▸ **GOAL**
Repeat the full listing below verbatim and keep the images out.

▸ **INPUT ROWS**

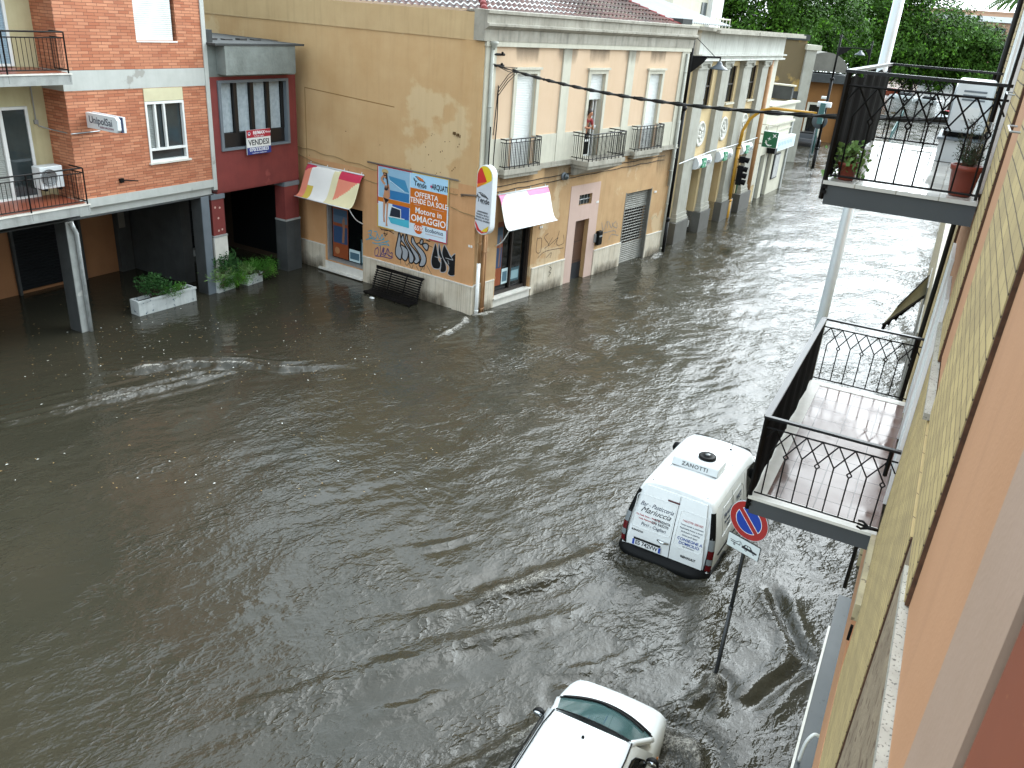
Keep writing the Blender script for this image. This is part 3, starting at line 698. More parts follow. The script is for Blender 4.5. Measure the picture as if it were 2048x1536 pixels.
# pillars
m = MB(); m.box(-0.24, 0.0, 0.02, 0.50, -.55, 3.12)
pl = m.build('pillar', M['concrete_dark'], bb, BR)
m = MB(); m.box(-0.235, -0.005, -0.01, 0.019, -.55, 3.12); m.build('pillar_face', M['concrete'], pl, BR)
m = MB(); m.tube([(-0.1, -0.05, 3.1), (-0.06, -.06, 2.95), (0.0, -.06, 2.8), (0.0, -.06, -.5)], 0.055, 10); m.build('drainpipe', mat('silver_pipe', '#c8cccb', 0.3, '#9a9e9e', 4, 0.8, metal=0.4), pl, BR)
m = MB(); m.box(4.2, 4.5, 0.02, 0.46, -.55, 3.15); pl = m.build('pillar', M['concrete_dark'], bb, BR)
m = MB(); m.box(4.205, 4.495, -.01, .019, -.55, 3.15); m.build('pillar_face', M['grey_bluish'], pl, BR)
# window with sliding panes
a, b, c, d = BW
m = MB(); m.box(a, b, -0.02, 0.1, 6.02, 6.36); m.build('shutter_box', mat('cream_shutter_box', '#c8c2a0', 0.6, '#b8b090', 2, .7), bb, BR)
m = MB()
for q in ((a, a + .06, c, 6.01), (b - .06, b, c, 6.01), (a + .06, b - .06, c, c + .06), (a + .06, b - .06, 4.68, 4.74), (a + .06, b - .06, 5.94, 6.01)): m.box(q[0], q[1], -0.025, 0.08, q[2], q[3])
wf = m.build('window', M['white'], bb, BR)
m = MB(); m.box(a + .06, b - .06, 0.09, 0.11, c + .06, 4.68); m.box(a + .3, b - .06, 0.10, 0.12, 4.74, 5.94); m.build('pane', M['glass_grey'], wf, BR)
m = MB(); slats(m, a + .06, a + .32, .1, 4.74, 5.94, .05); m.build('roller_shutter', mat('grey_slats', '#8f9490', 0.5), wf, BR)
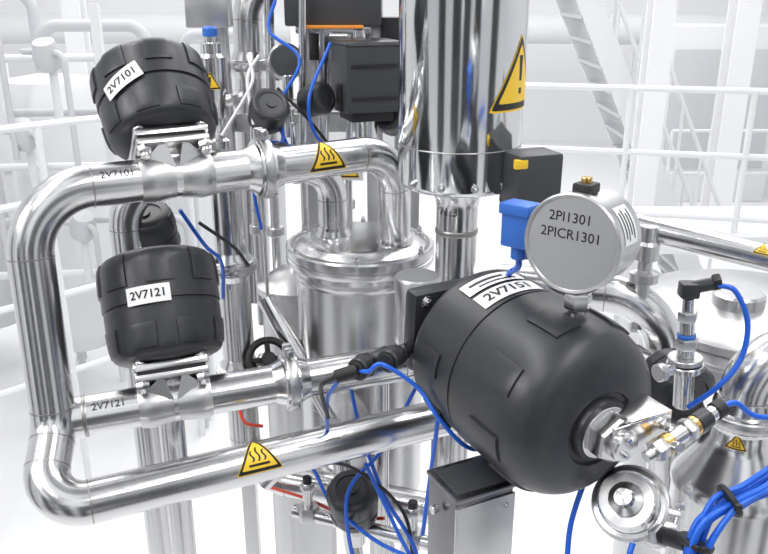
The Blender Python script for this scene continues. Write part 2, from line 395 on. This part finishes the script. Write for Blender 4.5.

▸ **RESULT OF THIS TASK**
Keep writing the Blender script for this image. This is part 3, starting at line 698. More parts follow. The script is for Blender 4.5. Measure the picture as if it were 2048x1536 pixels.
# pillars
m = MB(); m.box(-0.24, 0.0, 0.02, 0.50, -.55, 3.12)
pl = m.build('pillar', M['concrete_dark'], bb, BR)
m = MB(); m.box(-0.235, -0.005, -0.01, 0.019, -.55, 3.12); m.build('pillar_face', M['concrete'], pl, BR)
m = MB(); m.tube([(-0.1, -0.05, 3.1), (-0.06, -.06, 2.95), (0.0, -.06, 2.8), (0.0, -.06, -.5)], 0.055, 10); m.build('drainpipe', mat('silver_pipe', '#c8cccb', 0.3, '#9a9e9e', 4, 0.8, metal=0.4), pl, BR)
m = MB(); m.box(4.2, 4.5, 0.02, 0.46, -.55, 3.15); pl = m.build('pillar', M['concrete_dark'], bb, BR)
m = MB(); m.box(4.205, 4.495, -.01, .019, -.55, 3.15); m.build('pillar_face', M['grey_bluish'], pl, BR)
# window with sliding panes
a, b, c, d = BW
m = MB(); m.box(a, b, -0.02, 0.1, 6.02, 6.36); m.build('shutter_box', mat('cream_shutter_box', '#c8c2a0', 0.6, '#b8b090', 2, .7), bb, BR)
m = MB()
for q in ((a, a + .06, c, 6.01), (b - .06, b, c, 6.01), (a + .06, b - .06, c, c + .06), (a + .06, b - .06, 4.68, 4.74), (a + .06, b - .06, 5.94, 6.01)): m.box(q[0], q[1], -0.025, 0.08, q[2], q[3])
wf = m.build('window', M['white'], bb, BR)
m = MB(); m.box(a + .06, b - .06, 0.09, 0.11, c + .06, 4.68); m.box(a + .3, b - .06, 0.10, 0.12, 4.74, 5.94); m.build('pane', M['glass_grey'], wf, BR)
m = MB(); slats(m, a + .06, a + .32, .1, 4.74, 5.94, .05); m.build('roller_shutter', mat('grey_slats', '#8f9490', 0.5), wf, BR)
The Blender Python script for this scene continues. Write part 2, from line 395 on. This part finishes the script. Write for Blender 4.5.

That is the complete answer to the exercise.